CONFIG_FLASH_ENCRYPTION_ENABLED=y
CONFIG_FLASH_ENCRYPTION_MODE_RELEASE=y
CONFIG_BOOTLOADER_APP_ROLLBACK_ENABLE=y
CONFIG_BOOTLOADER_APP_ANTI_ROLLBACK=y
CONFIG_BOOTLOADER_APP_SECURE_VERSION=1
# Watchdog: if main task hangs for 30s, reset
CONFIG_ESP_TASK_WDT_TIMEOUT_S=30
CONFIG_ESP_TASK_WDT_CHECK_IDLE_TASK_CPU0=y
Generate your signing key once, store it in a secrets manager, and never let it touch a developer’s laptop. Every firmware binary gets signed before it hits your OTA server. The bootloader verifies the signature before loading.

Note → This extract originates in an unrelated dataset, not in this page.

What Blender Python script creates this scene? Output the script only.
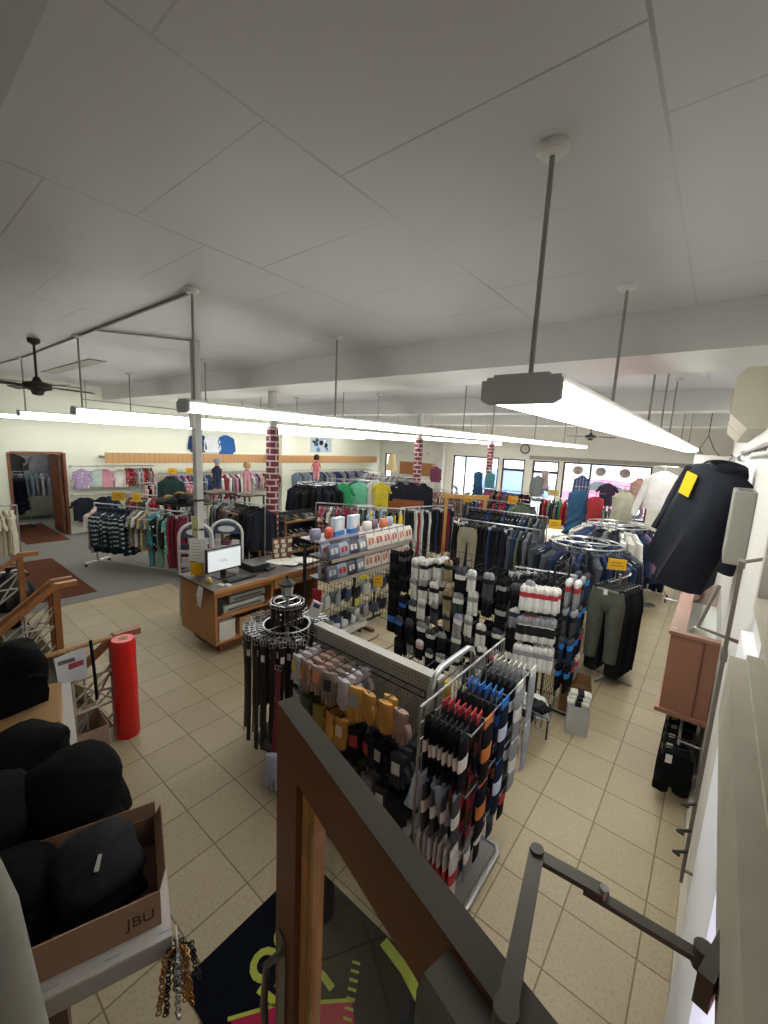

The ESP32 ecosystem has matured considerably. The tooling (ESP-IDF 5.x, the VS Code extension, idf.py workflows) is genuinely good. The documentation is dense but complete. What it lacks is honest writing about production failure modes — the devices that got bricked by a bad OTA, the fleet that came online with debug logging enabled and hammered the broker, the secure boot key that got lost.
Design for failures you haven’t seen yet. That’s what separates a prototype from infrastructure.